FKA Twigs Returns With A Mixtape That's Made Just For You

By Karl Puschmann
Viva
Singer FKA Twigs. Photo / Supplied


There's an incredibly revealing moment on FKA Twigs' multicoloured new mixtape Caprisongs where the award-winning musician pulls back the curtain on her extremely self-assured image.

“I want to be more confident,” she says quietly to a couple of friends. “I really do.” The first time you hear it, it’s completely disarming. Her friends react the way only true friends can. They fall about laughing while goodnaturedly ribbing her over her posh articulation. Once their laughter subsides, one verbally hugs her with the reassurance that the universe is looking out for her.

“You really think so?” she asks.

“I know so,” her friend replies.

The mixtape’s title is a clue that Twigs, a Capricorn, obviously, puts great stock in the mysteries of the universe. But of a more earthly interest is how she overcame this crisis of confidence.

“I don’t know if you ever do overcome it,” she muses. “For me, it’s like one day up, one day down. It’s a constant exploration of getting to know myself. I’m like anyone else, I have days when I feel shy or insecure. It’s just that when I’m around people that believe in me, it makes me believe in myself.”

This is just one example of the many snippets of candid conversations that are sprinkled throughout Caprisongs. Fears, hopes, worldly advice, reassuring pep-talks and positive affirmations act as intimate invitations into not just her world, but into her closest circle of friends.

“I wanted to make something that felt really personal for people that like my music,” she explains, before elaborating on why she’s called this project a mixtape, which is usually associated with either street level hip-hop culture or teenage romance, and not an album.

“I think a mixtape is the most precious gift you can give to someone,” she smiles, leaning into the romantic ideal of the form as opposed to hip-hop’s hustle.
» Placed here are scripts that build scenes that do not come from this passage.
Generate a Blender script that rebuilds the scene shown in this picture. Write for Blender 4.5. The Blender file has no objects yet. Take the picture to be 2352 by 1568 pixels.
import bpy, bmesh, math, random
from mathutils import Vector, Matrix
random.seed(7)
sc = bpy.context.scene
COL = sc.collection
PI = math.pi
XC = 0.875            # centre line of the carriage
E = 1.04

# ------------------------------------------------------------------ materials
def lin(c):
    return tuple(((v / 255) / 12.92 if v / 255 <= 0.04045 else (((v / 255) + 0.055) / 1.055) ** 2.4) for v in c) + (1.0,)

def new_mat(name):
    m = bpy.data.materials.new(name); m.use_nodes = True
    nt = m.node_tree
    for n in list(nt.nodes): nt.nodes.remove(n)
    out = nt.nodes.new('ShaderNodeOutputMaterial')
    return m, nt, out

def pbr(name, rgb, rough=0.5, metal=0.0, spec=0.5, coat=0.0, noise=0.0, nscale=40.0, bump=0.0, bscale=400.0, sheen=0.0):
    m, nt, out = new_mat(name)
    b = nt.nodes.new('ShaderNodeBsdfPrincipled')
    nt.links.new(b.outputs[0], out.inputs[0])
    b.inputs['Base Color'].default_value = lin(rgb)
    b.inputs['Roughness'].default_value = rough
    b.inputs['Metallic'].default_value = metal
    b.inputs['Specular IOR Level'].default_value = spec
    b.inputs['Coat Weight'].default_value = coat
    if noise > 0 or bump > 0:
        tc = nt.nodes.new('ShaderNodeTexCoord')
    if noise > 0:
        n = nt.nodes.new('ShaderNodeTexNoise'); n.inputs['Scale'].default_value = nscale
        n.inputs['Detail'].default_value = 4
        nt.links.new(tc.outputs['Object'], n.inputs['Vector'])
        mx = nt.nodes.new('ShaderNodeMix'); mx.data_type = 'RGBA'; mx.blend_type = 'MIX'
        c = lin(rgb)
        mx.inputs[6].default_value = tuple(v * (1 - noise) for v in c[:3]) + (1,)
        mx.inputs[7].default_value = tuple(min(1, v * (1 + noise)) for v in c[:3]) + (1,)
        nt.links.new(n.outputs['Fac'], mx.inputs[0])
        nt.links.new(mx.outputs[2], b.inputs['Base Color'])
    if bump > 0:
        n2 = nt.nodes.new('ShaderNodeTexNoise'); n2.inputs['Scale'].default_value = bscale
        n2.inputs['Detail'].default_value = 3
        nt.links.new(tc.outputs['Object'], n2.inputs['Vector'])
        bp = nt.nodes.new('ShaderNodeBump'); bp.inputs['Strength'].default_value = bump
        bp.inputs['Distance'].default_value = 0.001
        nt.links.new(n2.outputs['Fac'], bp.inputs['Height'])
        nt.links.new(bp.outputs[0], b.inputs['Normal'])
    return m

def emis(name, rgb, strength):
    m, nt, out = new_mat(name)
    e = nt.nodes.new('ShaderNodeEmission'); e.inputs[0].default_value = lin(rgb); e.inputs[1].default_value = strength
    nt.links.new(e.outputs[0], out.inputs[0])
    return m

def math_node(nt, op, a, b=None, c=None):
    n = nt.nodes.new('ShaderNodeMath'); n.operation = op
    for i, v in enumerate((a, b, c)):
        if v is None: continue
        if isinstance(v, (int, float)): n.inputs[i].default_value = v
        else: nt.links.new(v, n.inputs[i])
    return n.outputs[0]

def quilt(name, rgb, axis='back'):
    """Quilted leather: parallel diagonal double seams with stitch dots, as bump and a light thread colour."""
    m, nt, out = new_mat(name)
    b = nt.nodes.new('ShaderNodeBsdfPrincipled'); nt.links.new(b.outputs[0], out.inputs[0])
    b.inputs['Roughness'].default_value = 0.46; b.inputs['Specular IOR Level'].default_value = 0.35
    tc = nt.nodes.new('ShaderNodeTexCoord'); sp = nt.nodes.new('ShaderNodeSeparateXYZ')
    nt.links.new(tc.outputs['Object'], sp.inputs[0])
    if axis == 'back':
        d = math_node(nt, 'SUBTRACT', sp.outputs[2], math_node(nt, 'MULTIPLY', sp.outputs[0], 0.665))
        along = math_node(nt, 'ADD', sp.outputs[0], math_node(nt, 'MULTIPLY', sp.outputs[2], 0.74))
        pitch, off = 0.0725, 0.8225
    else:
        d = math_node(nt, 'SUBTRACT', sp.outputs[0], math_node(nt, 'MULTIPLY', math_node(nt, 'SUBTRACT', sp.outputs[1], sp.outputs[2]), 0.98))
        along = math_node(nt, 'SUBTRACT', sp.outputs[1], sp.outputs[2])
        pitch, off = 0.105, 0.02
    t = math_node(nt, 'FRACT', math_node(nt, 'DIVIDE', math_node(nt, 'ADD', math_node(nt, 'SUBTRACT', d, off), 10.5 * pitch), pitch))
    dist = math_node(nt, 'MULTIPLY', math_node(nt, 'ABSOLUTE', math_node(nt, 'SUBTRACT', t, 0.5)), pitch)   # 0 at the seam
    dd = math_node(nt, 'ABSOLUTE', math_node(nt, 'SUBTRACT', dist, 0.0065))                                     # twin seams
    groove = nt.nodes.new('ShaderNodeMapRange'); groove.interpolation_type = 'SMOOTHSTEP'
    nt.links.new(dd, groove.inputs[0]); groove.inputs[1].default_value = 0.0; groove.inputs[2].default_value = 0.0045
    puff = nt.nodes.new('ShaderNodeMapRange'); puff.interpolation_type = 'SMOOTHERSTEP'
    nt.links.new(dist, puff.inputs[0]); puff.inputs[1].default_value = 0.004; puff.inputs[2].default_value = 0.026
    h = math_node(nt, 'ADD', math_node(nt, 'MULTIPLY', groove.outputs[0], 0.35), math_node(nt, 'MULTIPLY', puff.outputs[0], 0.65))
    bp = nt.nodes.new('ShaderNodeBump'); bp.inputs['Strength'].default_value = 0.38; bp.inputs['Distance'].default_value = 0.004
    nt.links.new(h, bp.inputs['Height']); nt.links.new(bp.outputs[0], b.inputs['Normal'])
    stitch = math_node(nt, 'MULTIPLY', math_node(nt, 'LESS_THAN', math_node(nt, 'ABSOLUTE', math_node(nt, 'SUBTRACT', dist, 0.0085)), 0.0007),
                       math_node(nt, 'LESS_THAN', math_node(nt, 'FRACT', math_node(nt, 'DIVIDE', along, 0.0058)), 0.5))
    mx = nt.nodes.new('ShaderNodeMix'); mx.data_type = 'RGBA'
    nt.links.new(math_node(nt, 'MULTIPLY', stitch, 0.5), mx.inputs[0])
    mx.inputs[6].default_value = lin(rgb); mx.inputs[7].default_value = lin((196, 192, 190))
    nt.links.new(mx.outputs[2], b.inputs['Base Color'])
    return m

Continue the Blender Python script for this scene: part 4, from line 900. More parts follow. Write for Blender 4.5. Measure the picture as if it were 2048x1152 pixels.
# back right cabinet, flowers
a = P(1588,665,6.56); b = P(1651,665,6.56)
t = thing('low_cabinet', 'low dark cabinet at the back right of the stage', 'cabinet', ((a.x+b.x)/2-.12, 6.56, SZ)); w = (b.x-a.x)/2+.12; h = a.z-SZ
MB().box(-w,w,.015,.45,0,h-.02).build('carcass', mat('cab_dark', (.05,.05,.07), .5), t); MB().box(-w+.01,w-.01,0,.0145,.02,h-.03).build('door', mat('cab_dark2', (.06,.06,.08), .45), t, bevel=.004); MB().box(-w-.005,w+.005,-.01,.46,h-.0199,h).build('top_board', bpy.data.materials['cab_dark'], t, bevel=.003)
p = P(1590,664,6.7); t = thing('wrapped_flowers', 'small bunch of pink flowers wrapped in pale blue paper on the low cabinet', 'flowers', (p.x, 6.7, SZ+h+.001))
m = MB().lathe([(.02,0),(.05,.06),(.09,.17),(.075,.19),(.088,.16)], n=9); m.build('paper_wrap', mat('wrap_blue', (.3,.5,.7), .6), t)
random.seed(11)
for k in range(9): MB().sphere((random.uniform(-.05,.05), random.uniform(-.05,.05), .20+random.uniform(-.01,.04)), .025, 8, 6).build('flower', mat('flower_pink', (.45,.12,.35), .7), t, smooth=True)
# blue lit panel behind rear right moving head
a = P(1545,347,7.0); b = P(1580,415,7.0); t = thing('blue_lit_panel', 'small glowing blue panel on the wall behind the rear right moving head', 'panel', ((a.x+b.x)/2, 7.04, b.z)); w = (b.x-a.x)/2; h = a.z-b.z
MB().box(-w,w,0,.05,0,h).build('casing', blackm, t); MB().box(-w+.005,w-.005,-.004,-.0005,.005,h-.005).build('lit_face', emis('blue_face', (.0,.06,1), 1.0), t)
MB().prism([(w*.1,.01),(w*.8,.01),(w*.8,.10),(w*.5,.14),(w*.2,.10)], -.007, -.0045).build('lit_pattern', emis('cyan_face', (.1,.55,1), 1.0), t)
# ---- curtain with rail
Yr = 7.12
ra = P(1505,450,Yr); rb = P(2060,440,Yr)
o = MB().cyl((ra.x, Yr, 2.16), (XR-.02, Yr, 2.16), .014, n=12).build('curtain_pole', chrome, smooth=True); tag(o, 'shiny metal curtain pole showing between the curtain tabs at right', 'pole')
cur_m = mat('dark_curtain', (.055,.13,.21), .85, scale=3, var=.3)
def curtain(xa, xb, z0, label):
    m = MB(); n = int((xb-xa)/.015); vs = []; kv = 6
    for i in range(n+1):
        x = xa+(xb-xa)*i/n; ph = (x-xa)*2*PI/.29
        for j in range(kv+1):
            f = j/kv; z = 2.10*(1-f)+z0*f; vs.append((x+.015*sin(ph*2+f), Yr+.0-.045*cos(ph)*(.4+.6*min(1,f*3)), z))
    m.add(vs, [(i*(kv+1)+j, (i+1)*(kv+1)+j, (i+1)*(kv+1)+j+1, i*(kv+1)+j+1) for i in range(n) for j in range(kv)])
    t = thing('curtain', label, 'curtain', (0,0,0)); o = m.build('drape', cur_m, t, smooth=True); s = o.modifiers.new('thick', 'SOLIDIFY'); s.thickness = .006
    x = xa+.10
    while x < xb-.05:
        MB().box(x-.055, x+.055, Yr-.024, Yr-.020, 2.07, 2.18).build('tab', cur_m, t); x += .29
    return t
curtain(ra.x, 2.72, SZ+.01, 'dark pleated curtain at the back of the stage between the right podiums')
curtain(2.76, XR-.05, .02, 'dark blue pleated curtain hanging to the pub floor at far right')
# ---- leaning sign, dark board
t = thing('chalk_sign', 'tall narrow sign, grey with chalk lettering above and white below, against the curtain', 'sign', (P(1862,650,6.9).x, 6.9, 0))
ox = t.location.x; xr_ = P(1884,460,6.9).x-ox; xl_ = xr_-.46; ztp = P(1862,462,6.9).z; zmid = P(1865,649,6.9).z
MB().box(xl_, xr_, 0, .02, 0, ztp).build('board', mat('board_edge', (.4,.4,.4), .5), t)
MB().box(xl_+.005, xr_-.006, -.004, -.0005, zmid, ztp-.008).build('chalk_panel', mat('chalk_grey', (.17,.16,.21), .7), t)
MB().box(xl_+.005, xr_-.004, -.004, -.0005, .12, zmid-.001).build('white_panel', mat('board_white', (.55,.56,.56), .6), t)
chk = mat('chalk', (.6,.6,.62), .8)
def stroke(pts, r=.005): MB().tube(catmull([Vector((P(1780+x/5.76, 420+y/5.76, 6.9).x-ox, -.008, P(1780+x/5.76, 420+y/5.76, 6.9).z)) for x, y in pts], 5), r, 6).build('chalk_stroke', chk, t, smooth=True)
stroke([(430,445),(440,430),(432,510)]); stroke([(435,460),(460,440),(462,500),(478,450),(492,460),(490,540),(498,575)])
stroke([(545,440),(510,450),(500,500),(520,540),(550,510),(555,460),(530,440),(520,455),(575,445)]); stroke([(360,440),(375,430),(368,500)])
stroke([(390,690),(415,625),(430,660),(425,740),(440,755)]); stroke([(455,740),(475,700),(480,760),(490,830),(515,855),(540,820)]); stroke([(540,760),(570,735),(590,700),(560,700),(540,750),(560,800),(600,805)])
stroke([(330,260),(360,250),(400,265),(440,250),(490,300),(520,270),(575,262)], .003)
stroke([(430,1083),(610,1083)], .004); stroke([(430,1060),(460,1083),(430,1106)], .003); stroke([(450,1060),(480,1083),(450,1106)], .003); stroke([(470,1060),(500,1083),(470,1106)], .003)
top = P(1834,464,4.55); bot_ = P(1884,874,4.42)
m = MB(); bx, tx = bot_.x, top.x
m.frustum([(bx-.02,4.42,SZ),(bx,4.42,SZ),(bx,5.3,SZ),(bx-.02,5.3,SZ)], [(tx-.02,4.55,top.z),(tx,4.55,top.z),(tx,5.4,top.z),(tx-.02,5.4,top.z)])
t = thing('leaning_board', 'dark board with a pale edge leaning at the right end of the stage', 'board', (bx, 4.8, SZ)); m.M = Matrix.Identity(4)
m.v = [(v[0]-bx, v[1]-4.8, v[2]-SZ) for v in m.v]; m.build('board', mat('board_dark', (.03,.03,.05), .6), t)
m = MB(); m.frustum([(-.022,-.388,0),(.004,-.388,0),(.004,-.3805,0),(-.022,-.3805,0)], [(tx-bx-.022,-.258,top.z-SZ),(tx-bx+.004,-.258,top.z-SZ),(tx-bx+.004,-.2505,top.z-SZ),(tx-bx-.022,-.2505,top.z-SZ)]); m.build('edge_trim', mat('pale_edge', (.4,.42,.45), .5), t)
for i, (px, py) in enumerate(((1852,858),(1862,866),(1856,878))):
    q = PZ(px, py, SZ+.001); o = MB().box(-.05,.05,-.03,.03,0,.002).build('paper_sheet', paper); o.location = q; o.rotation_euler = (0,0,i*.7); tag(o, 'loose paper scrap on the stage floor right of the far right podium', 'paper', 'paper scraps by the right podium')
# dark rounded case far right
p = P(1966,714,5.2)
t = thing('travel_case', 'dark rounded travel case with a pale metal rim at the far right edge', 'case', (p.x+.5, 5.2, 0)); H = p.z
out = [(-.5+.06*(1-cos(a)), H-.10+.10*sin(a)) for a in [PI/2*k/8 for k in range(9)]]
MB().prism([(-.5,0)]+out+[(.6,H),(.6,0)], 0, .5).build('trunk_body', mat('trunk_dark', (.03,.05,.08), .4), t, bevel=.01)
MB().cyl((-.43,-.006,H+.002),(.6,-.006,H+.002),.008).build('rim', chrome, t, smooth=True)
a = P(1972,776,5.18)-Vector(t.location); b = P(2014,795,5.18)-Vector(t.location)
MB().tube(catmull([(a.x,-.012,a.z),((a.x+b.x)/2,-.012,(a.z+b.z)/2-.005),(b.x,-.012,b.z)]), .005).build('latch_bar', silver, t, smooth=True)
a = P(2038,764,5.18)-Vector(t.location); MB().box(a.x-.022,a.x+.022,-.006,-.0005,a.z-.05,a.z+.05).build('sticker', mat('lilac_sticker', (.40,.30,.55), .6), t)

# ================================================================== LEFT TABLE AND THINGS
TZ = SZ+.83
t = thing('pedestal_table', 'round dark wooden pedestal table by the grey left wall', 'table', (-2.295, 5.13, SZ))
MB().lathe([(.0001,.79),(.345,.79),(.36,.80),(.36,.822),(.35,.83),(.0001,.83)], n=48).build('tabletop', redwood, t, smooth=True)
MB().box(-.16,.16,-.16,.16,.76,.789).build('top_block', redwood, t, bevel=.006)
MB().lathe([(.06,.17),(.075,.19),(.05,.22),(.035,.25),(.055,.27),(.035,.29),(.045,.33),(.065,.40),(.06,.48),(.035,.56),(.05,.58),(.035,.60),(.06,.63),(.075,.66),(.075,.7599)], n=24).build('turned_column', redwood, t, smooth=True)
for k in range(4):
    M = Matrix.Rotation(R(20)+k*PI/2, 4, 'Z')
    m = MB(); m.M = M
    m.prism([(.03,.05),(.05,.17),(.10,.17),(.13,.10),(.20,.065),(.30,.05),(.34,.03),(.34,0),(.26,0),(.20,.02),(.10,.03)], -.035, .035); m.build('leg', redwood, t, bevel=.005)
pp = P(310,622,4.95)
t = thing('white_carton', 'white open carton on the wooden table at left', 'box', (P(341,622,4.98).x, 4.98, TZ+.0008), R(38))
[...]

“To make a collection of songs that you think will resonate with them or make them feel a certain way… and then to weave little messages or in-jokes in too. It’s really personal. There’s a handmade element to it. And that’s what this mixtape is. It was handmade by me and my creative friends with love for anyone who wants to listen to it.”

You can’t say she hasn’t committed to theme, with the clunky sound of cassette decks, ambient noises and, of course, those candid conversations all acting as scrappy interludes between the stylistic polish of her consistently inventive and boundary-pushing music.

“That’s the feel of the mixtape. For me it was about entering a new headspace, creatively, and creating from a different place. A lighter, carefree place. I put it down to it being the spirit of this project.”

That spirit is something of a departure for the British musician. Her previous albums, the Mercury-nominated LP1 and its quasi-religious follow-up Magdalene, were thrilling journeys into the unknown as she meshed themes of heartache and desire with cool experimental electronica, R&B's red hot sensuality and her own startling multi-octave voice that could swing from extremely delicate whispers to confident rap to soaring Kate Bush-style theatrics within a single song.

Caprisongs takes a different path. There’s still her genre-mashing wild experimentalism but the vibe is light, playful and plenty frisky, and filled with songs that are catchy, upbeat and more easily accessible, and party ready, than anything she’s released before.

“I think all humans are really multi-faceted so this is a side of me that I’ve not necessarily shown in massive spades,” she says. “There are hints of this side of me on LP1, but now I’ve put a magnifying glass on this side of who I am and sent it out there.

“As an artist it’s been 10 years now since I’ve been releasing music. I want to be great and I want to keep evolving. I don’t want to keep pushing into space that I’ve been in before. I owe it to myself, and I owe it to anyone who wants to listen to me, to try new things and to try to evolve.”

She admits that living up to those artistic ideals, and even just getting started on this project, was initially a daunting prospect.

“But I’m like a sniffer dog,” she laughs. “I sniff out the vibes and follow them.”

Caprisongs is available on streaming services now.